Respondido o requerimento do recorrente, o caso terá sido julgado. Mas, ainda que o ministro Edson Fachin (ou a Suprema Corte) anteveja zonas de vulnerabilidades futuras caso fatos inerentes à atividade se consolidem contrariamente à Constituição, é possível que exorte o Congresso Nacional a agir, no bojo do PLP 12/24.

Parece-me prudente manter aberto o caminho para que o Congresso Nacional resolva legislativamente a situação e esse caminho seria embaraçado caso o STF, deixando de se limitar a conceder ou não o pedido do recurso, erigisse algum tipo de regulação a partir da criação judicial. Como pontuou o ministro Edson Fachin, a jurisdição constitucional “não pode ser utilizada para inviabilizar a aprovação de projetos de lei, pois tal prática, além de estar em desacordo com a sua função, viola o princípio da separação de poderes” (ADIn 7.081).

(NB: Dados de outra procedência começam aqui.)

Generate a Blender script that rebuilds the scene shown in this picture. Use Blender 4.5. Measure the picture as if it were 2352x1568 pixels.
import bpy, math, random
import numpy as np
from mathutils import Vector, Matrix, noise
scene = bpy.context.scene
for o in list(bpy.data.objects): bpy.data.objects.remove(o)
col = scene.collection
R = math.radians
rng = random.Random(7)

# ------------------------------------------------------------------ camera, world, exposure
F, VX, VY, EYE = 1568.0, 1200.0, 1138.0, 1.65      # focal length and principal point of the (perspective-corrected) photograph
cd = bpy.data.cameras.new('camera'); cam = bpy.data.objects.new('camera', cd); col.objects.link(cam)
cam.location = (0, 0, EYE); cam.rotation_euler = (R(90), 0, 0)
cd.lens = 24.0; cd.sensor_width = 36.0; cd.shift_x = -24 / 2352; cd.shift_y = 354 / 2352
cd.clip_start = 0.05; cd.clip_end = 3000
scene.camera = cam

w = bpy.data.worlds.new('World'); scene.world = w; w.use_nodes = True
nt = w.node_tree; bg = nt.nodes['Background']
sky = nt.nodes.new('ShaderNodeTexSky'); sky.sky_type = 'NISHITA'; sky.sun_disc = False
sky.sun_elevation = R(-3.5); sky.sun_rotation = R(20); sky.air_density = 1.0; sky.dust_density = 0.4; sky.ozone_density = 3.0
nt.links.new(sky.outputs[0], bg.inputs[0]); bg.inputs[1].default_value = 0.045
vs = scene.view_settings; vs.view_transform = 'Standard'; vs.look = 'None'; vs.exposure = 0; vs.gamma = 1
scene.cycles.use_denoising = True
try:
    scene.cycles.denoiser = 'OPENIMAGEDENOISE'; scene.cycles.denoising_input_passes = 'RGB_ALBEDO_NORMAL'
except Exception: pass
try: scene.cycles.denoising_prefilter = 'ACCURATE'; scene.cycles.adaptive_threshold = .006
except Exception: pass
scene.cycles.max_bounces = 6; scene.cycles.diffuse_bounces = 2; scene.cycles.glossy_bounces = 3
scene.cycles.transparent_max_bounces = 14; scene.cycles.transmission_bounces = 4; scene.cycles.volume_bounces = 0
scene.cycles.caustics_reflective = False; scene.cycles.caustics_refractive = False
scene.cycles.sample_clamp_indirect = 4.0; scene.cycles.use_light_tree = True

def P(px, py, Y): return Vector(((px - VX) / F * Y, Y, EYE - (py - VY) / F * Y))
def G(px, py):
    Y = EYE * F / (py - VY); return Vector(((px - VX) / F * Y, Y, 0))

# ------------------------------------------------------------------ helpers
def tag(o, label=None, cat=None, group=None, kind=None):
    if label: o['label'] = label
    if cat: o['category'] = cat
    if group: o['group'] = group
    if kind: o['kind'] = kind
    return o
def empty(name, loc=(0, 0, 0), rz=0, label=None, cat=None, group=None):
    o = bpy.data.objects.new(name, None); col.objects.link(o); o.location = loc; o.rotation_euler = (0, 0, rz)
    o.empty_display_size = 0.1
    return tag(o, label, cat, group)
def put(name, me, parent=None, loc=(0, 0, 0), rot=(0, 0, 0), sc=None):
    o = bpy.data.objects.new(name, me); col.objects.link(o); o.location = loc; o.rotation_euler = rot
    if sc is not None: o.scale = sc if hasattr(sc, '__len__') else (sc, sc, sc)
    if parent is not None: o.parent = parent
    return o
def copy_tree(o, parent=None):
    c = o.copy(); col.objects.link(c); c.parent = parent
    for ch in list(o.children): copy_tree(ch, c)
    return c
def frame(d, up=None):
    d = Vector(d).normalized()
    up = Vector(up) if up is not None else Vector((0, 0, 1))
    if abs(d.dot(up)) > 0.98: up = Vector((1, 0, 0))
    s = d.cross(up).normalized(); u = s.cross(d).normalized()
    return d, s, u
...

Essa linha encontra ressonância na Primeira turma do STF, pelo julgamento da cautelar na Rcl 60.347, da Cabify, em que a ministra Cármen Lúcia afirmou serem “modelos novos, para os quais é preciso que os legisladores e governantes pensem quais são as formas para o provimento desses direitos”, tendo sido secundada pelo ministro Cristiano Zanin, que arrematou: “Uma outra forma de contratação que eventualmente possa merecer uma nova legislação que discipline a matéria, mas não na forma da CLT”.

Não há omissão legislativa no tema (o PLP foi apresentado em março de 2024), não há vazios normativos na conformação jurídica da inovação tecnológica no Brasil, não há recalcitrância do Congresso Nacional em contemplar demandas sociais nas leis do país. Cumpre à Suprema Corte, no exame do Tema 1.291, considerar essas verdades.

Como se disse, tudo se circunscreve à separação de poderes que, na CF/88, aparece no art. 2º com a seguinte redação: “São Poderes da União, independentes e harmônicos entre si, o Legislativo, o Executivo e o Judiciário”; e que, na construção poética de Robert Frost, é posta de forma didática: “Boas cercas fazem bons vizinhos”.

1 Tavares, André Ramos. A nova matrix: direito (re)programado na civilização plataformizada. São Paulo: Etheria Editora, 2024, p. 28.

2 Trecho do prefácio feito à obra do ministro André Ramos Tavares, anteriormente citada.